The defection of Bill Frieder to Arizona State, complicated by a premature announcement, so disturbed Schembechler that he dismissed Frieder immediately, saying: “I want a Michigan man to coach Michigan.” It was one of the more hilarious lines ever uttered by this hilarious individual, seeing as how Frieder was a dues-paying alumnus of this fine institution, while Mr. Schembechler himself attended Miami of Ohio.

There were some who pressed Frieder to say that he resented Schembechler’s intervention, that he hated Fisher getting credit for winning with a team another man built. Frieder did nothing of the kind. Frieder, a guy whose specialty was recruiting, said he couldn’t be happier for Fisher, a guy who was more into coaching than into the glib glad-handing that enabled his predecessor to lure such physically gifted high school kids to the campus.

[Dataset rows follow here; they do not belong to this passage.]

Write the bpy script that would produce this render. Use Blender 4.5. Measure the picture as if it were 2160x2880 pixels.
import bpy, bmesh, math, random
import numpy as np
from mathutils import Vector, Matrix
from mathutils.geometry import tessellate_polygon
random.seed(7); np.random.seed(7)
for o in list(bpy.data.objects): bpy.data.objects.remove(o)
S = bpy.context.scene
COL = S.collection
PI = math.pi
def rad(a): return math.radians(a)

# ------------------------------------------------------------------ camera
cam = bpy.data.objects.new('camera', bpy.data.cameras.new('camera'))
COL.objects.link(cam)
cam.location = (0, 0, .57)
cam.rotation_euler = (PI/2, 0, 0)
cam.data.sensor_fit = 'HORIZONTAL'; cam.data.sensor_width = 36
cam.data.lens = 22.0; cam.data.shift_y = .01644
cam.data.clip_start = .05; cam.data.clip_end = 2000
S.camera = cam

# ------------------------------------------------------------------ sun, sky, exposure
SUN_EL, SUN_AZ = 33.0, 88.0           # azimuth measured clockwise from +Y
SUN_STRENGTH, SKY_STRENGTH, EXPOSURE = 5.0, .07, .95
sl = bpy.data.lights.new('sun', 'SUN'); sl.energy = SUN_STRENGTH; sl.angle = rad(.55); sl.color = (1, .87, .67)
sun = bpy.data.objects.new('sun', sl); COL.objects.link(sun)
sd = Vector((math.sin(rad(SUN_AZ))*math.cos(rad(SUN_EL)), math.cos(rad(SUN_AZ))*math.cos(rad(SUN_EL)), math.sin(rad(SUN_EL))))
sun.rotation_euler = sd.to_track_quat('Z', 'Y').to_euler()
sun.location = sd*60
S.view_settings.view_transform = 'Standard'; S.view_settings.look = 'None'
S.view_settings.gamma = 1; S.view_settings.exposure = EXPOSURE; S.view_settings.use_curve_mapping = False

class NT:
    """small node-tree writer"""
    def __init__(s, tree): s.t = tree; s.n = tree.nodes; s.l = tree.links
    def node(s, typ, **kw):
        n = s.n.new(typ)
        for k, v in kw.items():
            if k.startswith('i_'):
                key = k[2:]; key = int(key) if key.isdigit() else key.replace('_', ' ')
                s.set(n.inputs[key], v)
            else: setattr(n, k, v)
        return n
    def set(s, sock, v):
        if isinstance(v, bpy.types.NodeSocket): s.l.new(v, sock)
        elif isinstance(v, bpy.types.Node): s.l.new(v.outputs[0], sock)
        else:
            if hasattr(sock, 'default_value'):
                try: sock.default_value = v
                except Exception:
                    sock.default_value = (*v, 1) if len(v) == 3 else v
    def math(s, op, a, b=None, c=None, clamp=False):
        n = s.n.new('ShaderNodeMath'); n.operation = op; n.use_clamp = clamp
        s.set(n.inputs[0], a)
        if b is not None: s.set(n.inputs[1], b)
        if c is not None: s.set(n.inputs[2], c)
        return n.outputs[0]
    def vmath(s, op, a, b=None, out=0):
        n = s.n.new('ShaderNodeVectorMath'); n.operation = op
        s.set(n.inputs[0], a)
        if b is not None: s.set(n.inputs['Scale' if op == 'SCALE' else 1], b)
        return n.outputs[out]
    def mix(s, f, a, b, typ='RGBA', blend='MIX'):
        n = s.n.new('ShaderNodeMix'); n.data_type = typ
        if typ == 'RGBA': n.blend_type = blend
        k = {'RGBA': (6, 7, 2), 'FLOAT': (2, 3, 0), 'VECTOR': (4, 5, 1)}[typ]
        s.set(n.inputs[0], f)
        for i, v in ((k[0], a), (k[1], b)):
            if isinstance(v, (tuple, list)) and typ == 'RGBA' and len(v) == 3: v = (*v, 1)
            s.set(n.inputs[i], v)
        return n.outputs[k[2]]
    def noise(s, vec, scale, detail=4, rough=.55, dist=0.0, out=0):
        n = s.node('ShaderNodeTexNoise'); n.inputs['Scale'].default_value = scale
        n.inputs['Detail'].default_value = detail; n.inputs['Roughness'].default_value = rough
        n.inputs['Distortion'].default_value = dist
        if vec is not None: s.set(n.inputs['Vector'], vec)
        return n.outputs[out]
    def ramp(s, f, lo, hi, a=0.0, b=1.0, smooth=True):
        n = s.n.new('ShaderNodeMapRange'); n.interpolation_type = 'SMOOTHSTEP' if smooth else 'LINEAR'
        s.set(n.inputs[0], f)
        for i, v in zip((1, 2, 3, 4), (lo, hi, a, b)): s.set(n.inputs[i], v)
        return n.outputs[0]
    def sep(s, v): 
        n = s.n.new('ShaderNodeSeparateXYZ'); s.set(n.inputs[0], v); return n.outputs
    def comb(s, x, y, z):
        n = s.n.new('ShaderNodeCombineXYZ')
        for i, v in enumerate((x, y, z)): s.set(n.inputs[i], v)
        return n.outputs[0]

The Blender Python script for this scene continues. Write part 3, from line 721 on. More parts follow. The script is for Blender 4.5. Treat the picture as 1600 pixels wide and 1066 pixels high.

“Look at it this way,” Frieder said. “If you got divorced from your wife, would you want her to do a bad job raising your kids? Would you want her to fail as a mother and have your kids be failures, too? They’re still your kids, aren’t they?”

The kids that Frieder left behind say they have accepted their new coach’s methods. Terry Mills credits Fisher for restoring his self-confidence, after having been depressed over repeated scolding from Frieder. Loy Vaught calls Fisher a “nit-picker” who stresses defense more than the old coach did. Fisher also forced the players to start dressing better, saying Michigan’s image had become “a little slovenly,” and insisted upon more cheering from the bench.

Mickey Mouse stuff? High school stuff? Maybe. So far, in any case, it has worked for my old friend Fish, college basketball’s coach of the moment. If he wins this thing again, the least I can do is buy him a beer.